» WORK REQUIRED:
Write out every line of the material as it stands, apart from the pictures.

» STORED DATA:
________________

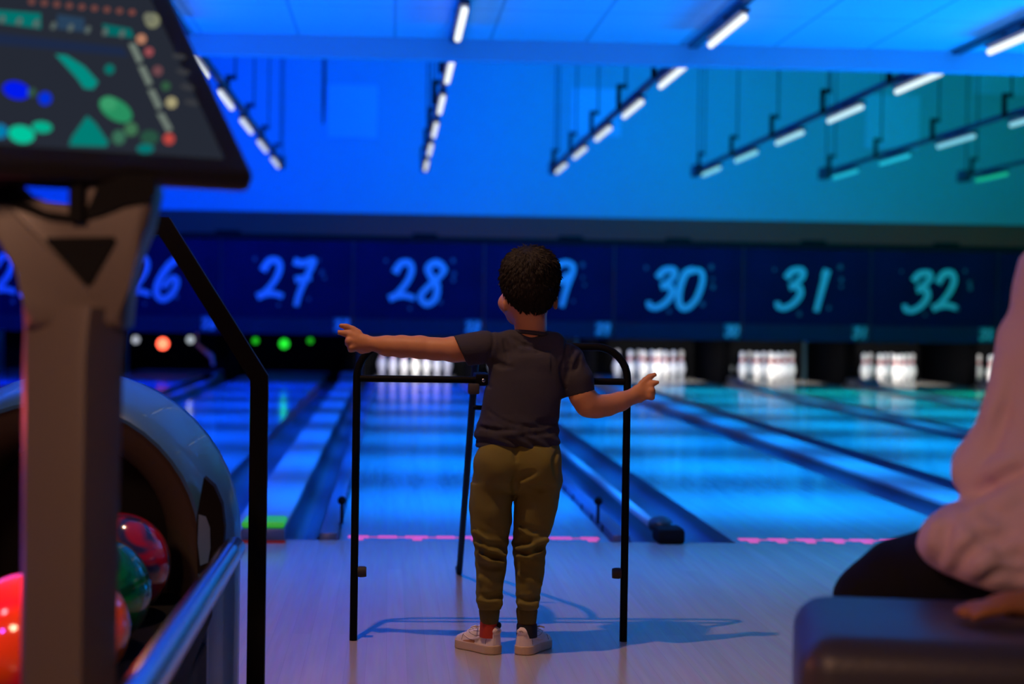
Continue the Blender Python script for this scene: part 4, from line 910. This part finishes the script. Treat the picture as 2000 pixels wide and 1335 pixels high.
s = SDF((.72, 2.60, .42), (1.62, 3.40, 1.14), .0065)
s.stack([(A(0, y)[2] if y > 9 else y, x, AD + o, rx, ry) for y, x, rx, ry, o in ((.475, 1.16, .27, .16, 0), (.50, 1.15, .30, .175, 0), (.53, 1.125, .29, .175, .01), (.56, 1.12, .275, .165, .0), (.60, 1.12, .225, .155, 0), (.66, 1.125, .20, .145, 0), (.72, 1.13, .185, .14, 0), (.84, 1.145, .185, .13, -.01), (.94, 1.155, .19, .115, -.02), (1.00, 1.16, .175, .095, -.02), (1.045, 1.15, .12, .07, -.02))], .02)
s.chain([(1.055, AD - .01, .985), (1.005, AD - .005, .86), (.985, AD + .0, .75), (.935, AD + .03, .655)], [.062, .058, .054, .046], .016)
s.chain([(.935, AD + .03, .655), (1.00, AD + .14, .62), (1.05, AD + .21, .60)], [.054, .048, .044], .015)
s.chain([(1.29, AD - .03, .985), (1.36, AD - .12, .80), (1.38, AD - .20, .65)], [.064, .060, .056], .02); s.chain([(1.38, AD - .20, .65), (1.29, AD - .245, .575)], [.056, .050], .015)
s.ell((1.12, AD + .0, 1.08), (.075, .075, .05), .006, cut=True); s.ell((.905, AD - .02, .535), (.070, .11, .060), .03)
s.cap((1.02, AD - .19, .58), (.93, AD - .10, .645), .012, .006, .012, cut=True); s.cap((1.20, AD - .17, .55), (1.03, AD - .17, .66), .014, .006, .012, cut=True); s.cap((.92, AD - .13, .48), (1.03, AD - .19, .57), .012, .006, .012, cut=True)
s.cap((1.01, AD - .12, .66), (1.18, AD - .15, .70), .016, .008, .014, cut=True); s.cap((1.03, AD - .13, .72), (1.02, AD - .13, .92), .008, .006, .014, cut=True)
s.F = np.maximum(s.F, (.470 + .006 * np.sin(s.ax[0] * 30))[:, None, None] - s.ax[2][None, None, :]).astype(np.float32)
s.warp(lambda X, Y, Z: .0055 * vnoise(X, Y, Z, (38, 26, 26), 14) + .0035 * vnoise(X, Y, Z, (80, 60, 60), 19))
for P, r, dp in ((((1884, 985), (1925, 945), (1998, 915)), .016, .012), (((1845, 1150), (1885, 1085), (1970, 1040)), .014, .009), (((1890, 1010), (1940, 1065), (1998, 1090)), .012, .008),
                 (((1975, 740), (1950, 830), (1915, 905)), .012, .006), (((1812, 1130), (1838, 1075), (1850, 1025)), .009, .006), (((1900, 1150), (1950, 1120), (1998, 1125)), .010, .007)):
    s.crease(P, r, dp, shift=.036)
for P, r, dp in ((((1885, 965), (1930, 925), (1990, 895)), .014, .006), (((1875, 1150), (1920, 1100), (1985, 1065)), .014, .006), (((1800, 1105), (1825, 1055), (1842, 1010)), .012, .005), (((1900, 1000), (1950, 990), (1998, 975)), .016, .006)):
    s.crease(P, r, dp, ridge=True, shift=.036)
sdf_obj('shirt', s, M_dress, adult, 2, origin=AO)
s = SDF((.64, 2.75, .08), (1.45, 3.60, .66), .008)
s.stack([(.458, 1.13, AD, .20, .14), (.50, 1.12, AD, .21, .15), (.56, 1.12, AD, .19, .14), (.60, 1.12, AD, .17, .12)], .03)
s.chain([(1.06, AD + .03, .52), (.94, AD + .16, .485), (.865, AD + .26, .440), (.820, AD + .30, .400)], [.090, .078, .066, .060], .03); s.chain([(.820, AD + .30, .40), (.81, AD + .30, .12)], [.060, .048], .02)
s.chain([(1.20, AD + .06, .54), (1.16, AD + .30, .535), (1.12, AD + .46, .48)], [.095, .078, .066], .03); s.chain([(1.12, AD + .46, .46), (1.10, AD + .44, .12)], [.062, .048], .02)
s.F = np.maximum(s.F, np.where((s.ax[1] < 3.02)[None, :, None], .462 - s.ax[2][None, None, :], -1)).astype(np.float32)
s.warp(lambda X, Y, Z: .003 * vnoise(X, Y, Z, (40, 40, 40), 4)); sdf_obj('trousers', s, M_trs, adult, 1, origin=AO)
for x, y in ((.81, AD + .30), (1.10, AD + .44)):
    MB().box(x - .045, x + .035, y - .07, y + .17, .0, .075, bev=.025, seg=4).build('shoe', M_dk, adult).location = -Vector(AO)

________________

» RESPONSE:
Continue the Blender Python script for this scene: part 4, from line 910. This part finishes the script. Treat the picture as 2000 pixels wide and 1335 pixels high.
s = SDF((.72, 2.60, .42), (1.62, 3.40, 1.14), .0065)
s.stack([(A(0, y)[2] if y > 9 else y, x, AD + o, rx, ry) for y, x, rx, ry, o in ((.475, 1.16, .27, .16, 0), (.50, 1.15, .30, .175, 0), (.53, 1.125, .29, .175, .01), (.56, 1.12, .275, .165, .0), (.60, 1.12, .225, .155, 0), (.66, 1.125, .20, .145, 0), (.72, 1.13, .185, .14, 0), (.84, 1.145, .185, .13, -.01), (.94, 1.155, .19, .115, -.02), (1.00, 1.16, .175, .095, -.02), (1.045, 1.15, .12, .07, -.02))], .02)
s.chain([(1.055, AD - .01, .985), (1.005, AD - .005, .86), (.985, AD + .0, .75), (.935, AD + .03, .655)], [.062, .058, .054, .046], .016)
s.chain([(.935, AD + .03, .655), (1.00, AD + .14, .62), (1.05, AD + .21, .60)], [.054, .048, .044], .015)
s.chain([(1.29, AD - .03, .985), (1.36, AD - .12, .80), (1.38, AD - .20, .65)], [.064, .060, .056], .02); s.chain([(1.38, AD - .20, .65), (1.29, AD - .245, .575)], [.056, .050], .015)
s.ell((1.12, AD + .0, 1.08), (.075, .075, .05), .006, cut=True); s.ell((.905, AD - .02, .535), (.070, .11, .060), .03)
s.cap((1.02, AD - .19, .58), (.93, AD - .10, .645), .012, .006, .012, cut=True); s.cap((1.20, AD - .17, .55), (1.03, AD - .17, .66), .014, .006, .012, cut=True); s.cap((.92, AD - .13, .48), (1.03, AD - .19, .57), .012, .006, .012, cut=True)
s.cap((1.01, AD - .12, .66), (1.18, AD - .15, .70), .016, .008, .014, cut=True); s.cap((1.03, AD - .13, .72), (1.02, AD - .13, .92), .008, .006, .014, cut=True)
s.F = np.maximum(s.F, (.470 + .006 * np.sin(s.ax[0] * 30))[:, None, None] - s.ax[2][None, None, :]).astype(np.float32)
s.warp(lambda X, Y, Z: .0055 * vnoise(X, Y, Z, (38, 26, 26), 14) + .0035 * vnoise(X, Y, Z, (80, 60, 60), 19))
for P, r, dp in ((((1884, 985), (1925, 945), (1998, 915)), .016, .012), (((1845, 1150), (1885, 1085), (1970, 1040)), .014, .009), (((1890, 1010), (1940, 1065), (1998, 1090)), .012, .008),
                 (((1975, 740), (1950, 830), (1915, 905)), .012, .006), (((1812, 1130), (1838, 1075), (1850, 1025)), .009, .006), (((1900, 1150), (1950, 1120), (1998, 1125)), .010, .007)):
    s.crease(P, r, dp, shift=.036)
for P, r, dp in ((((1885, 965), (1930, 925), (1990, 895)), .014, .006), (((1875, 1150), (1920, 1100), (1985, 1065)), .014, .006), (((1800, 1105), (1825, 1055), (1842, 1010)), .012, .005), (((1900, 1000), (1950, 990), (1998, 975)), .016, .006)):
    s.crease(P, r, dp, ridge=True, shift=.036)
sdf_obj('shirt', s, M_dress, adult, 2, origin=AO)
s = SDF((.64, 2.75, .08), (1.45, 3.60, .66), .008)
s.stack([(.458, 1.13, AD, .20, .14), (.50, 1.12, AD, .21, .15), (.56, 1.12, AD, .19, .14), (.60, 1.12, AD, .17, .12)], .03)
s.chain([(1.06, AD + .03, .52), (.94, AD + .16, .485), (.865, AD + .26, .440), (.820, AD + .30, .400)], [.090, .078, .066, .060], .03); s.chain([(.820, AD + .30, .40), (.81, AD + .30, .12)], [.060, .048], .02)
s.chain([(1.20, AD + .06, .54), (1.16, AD + .30, .535), (1.12, AD + .46, .48)], [.095, .078, .066], .03); s.chain([(1.12, AD + .46, .46), (1.10, AD + .44, .12)], [.062, .048], .02)
s.F = np.maximum(s.F, np.where((s.ax[1] < 3.02)[None, :, None], .462 - s.ax[2][None, None, :], -1)).astype(np.float32)
s.warp(lambda X, Y, Z: .003 * vnoise(X, Y, Z, (40, 40, 40), 4)); sdf_obj('trousers', s, M_trs, adult, 1, origin=AO)
for x, y in ((.81, AD + .30), (1.10, AD + .44)):
    MB().box(x - .045, x + .035, y - .07, y + .17, .0, .075, bev=.025, seg=4).build('shoe', M_dk, adult).location = -Vector(AO)